Audit reveals ‘gaps and challenges’ in FMCSA’s oversight of CDL disqualification regs

Audit reveals ‘gaps and challenges’ in FMCSA’s oversight of CDL disqualification regs
According to an audit of the Federal Motor Carrier Safety Administration’s oversight of states’ CDL disqualification regulations, states did not electronically submit data regarding driver violations and convictions in a timely manner for 18% of “major” violations.

WASHINGTON — An audit of The Federal Motor Carrier Safety Administration’s (FMCSA) oversight of CDL disqualification regs revealed gaps and challenges in the process, which relies on state agencies to submit data related to commercial drivers’ traffic violations and convictions. The self-initiated audit, conducted by the U.S. Department of Transportation’s Office of Inspector General (OIG), was launched in fall of 2019 and completed this year.


According to the OIG’s report, states did not submit electronic conviction notices in a timely manner 17% of the time. Specifically, the OIG estimates that states did not transmit electronic data in a timely manner for 18% of 2,182 major offenses and 17% of 23,628 serious traffic violations.

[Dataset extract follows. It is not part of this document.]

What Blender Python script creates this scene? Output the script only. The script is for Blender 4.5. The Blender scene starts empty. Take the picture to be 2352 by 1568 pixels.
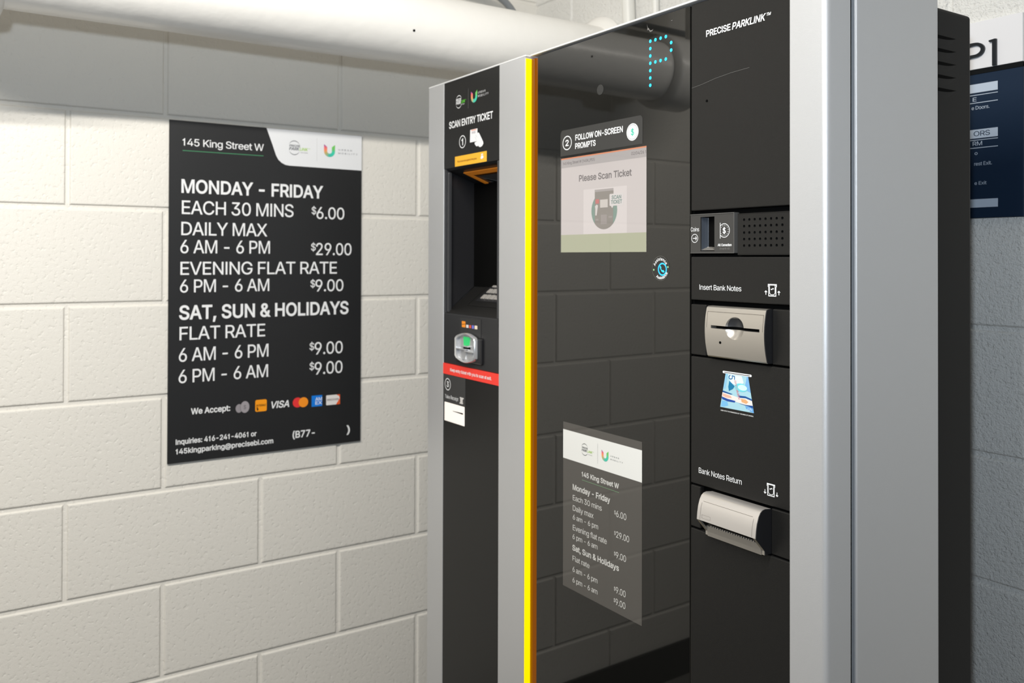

In addition, the OIG estimates that 11% of the 2,182 major offenses noted above were not posted in a timely manner, and that 2% of the 23,628 serious traffic violations were never posted to driver records at all. For the most part the report shows, states did take action to disqualify CDLs “when appropriate,” the report notes. However, because electronic data was not always posted in a timely manner, FMCSA’s evaluation of conviction notices was sometimes hindered by states’ processes for sending the information by mail.

The report also notes that the FMCSA’s Annual Program Review process “lacks adequate quality control measures for verifying that state CDL programs meet federal requirements” and that state noncompliance with federal CDL disqualification requirements, along with other state actions, “pose challenges for FMCSA’s oversight.”

According to the OIG, some states offered administrative appeals to out-of-state drivers, overturned disqualifications and backdated CDL disqualification periods, which resulted in some drivers’ disqualification periods being shorter than required by federal law.

The OIG made seven recommendations to help FMCSA strengthen its oversight of states’ actions to comply with federal CDL disqualification requirements:

  • Improve requirements for states to record, track and maintain paper-based convictions sent and received via mail.
  • Finalize and implement standardized operating procedures for conducting annual program reviews and for supervisory quality control reviews of completed annual program reviews.
  • Modify the annual program review checklist to require reviewers to address key factors.
  • Finalize and implement a standard operating procedure for determining when a state is not making a good-faith effort to timely mitigate compliance issues and when to impose sanctions on noncompliant states.
  • Complete the agency’s review of the State Compliance Records Enterprise system and implement identified improvements for managing states’ compliance issues.
  • Develop and implement a process to segregate non-CDL holder convictions from all CDL Information System reports and workbooks utilized to evaluate state’s compliance with CDL regulations.
  • Develop and implement a plan for coordinating with the American Association of Motor Vehicle Administrators to mitigate risks when states transition to new software systems.